Flashdance
What’s the Story?
In FLASHDANCE Jennifer Beals plays Alex, a parentless 18-year-old who yearns to be a dancer with the city's ballet company even though she has no formal training, just an intense adoration of music and dance and a mentoring friendship with a long-retired showgirl. Alex lives alone in a huge loft apartment and holds down two jobs. By day she's a welder in an ironworks. By night she's an exotic dancer in a bar/night club called Mawby's. One of the guys at Mawby's watching Alex is Nick (Michael Nouri), her daytime boss at the foundry, handsome, young, wealthy, well-connected and divorced. Most of the non-musical interludes in Flashdance concern their love affair and Alex overcoming her fears to audition for a ballet troupe.
Is It Any Good?
Despite its R rating, Flashdance is largely a fairy tale. Through the glitz and glamour and a vision of Pittsburgh that's somehow both a smoke-filled steeltown and the Emerald City of Oz, we can see a sly updating of the Cinderella tale, albeit with sex, Spandex, and lots of '80s pop-rock. Note that MTV was only a few years old when this movie came out; this was one of the first movies to successfully (and profitably) combine the visual razzmatazz of music-videos with a plot. The movie's slender, go-for-it premise proves a sturdy construction for all the music/dance scenes and inventively edited montages of blast-furnace steam, sizzling nightlife, and willowy Pittsburgh welder/dancing girl/ballet diva reverie.

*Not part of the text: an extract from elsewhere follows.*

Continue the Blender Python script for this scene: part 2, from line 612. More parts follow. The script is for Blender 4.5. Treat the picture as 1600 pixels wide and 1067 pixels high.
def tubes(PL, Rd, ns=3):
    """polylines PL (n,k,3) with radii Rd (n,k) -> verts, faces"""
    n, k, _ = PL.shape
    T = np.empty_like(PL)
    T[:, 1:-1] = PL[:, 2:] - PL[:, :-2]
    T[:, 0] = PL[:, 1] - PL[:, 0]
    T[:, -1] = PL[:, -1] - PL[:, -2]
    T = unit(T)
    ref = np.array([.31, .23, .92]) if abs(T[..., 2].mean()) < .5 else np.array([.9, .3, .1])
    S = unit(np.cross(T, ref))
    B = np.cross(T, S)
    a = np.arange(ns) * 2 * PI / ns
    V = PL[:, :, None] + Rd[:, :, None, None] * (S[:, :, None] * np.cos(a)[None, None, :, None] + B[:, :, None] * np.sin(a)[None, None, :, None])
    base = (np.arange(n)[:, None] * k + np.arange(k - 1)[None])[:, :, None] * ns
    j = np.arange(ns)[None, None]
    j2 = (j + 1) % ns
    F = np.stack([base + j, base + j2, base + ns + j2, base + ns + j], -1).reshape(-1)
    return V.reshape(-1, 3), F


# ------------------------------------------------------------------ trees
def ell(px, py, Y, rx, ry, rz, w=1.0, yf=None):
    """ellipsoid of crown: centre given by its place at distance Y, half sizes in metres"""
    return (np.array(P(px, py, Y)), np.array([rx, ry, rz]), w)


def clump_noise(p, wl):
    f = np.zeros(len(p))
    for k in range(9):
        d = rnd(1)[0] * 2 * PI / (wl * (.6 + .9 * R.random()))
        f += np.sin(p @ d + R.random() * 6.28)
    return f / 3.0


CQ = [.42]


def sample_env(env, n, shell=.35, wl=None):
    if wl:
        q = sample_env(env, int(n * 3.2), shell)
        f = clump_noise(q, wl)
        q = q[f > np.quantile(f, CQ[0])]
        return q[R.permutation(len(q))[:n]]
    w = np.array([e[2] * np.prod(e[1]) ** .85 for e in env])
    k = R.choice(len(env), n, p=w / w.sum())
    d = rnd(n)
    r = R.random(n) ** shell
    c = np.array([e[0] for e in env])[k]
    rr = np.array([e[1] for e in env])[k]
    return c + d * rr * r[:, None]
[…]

Mawby's seems akin to all those escapist Golden Age of Hollywood musicals of the 1930s/'40s/'50s, where Broadway chorus girls did impossible "stage" routines on ice, underwater, on airplanes, places only an energetic movie camera could go. Alex and a few other dancers, briefly clad, do elaborate, self-choreographed avant-garde routines that mostly just bring polite applause from the working stiffs at the bar. If parents are bothered by the benign treatment of an erotic girlie club as a nurturing environment, there's a contrast provided later in the film between the risque but non-risky Mawby's, and Zanzibar, a strip joint where the less-empowered and less-fortunate girls seem to end up, explicitly nude and degraded.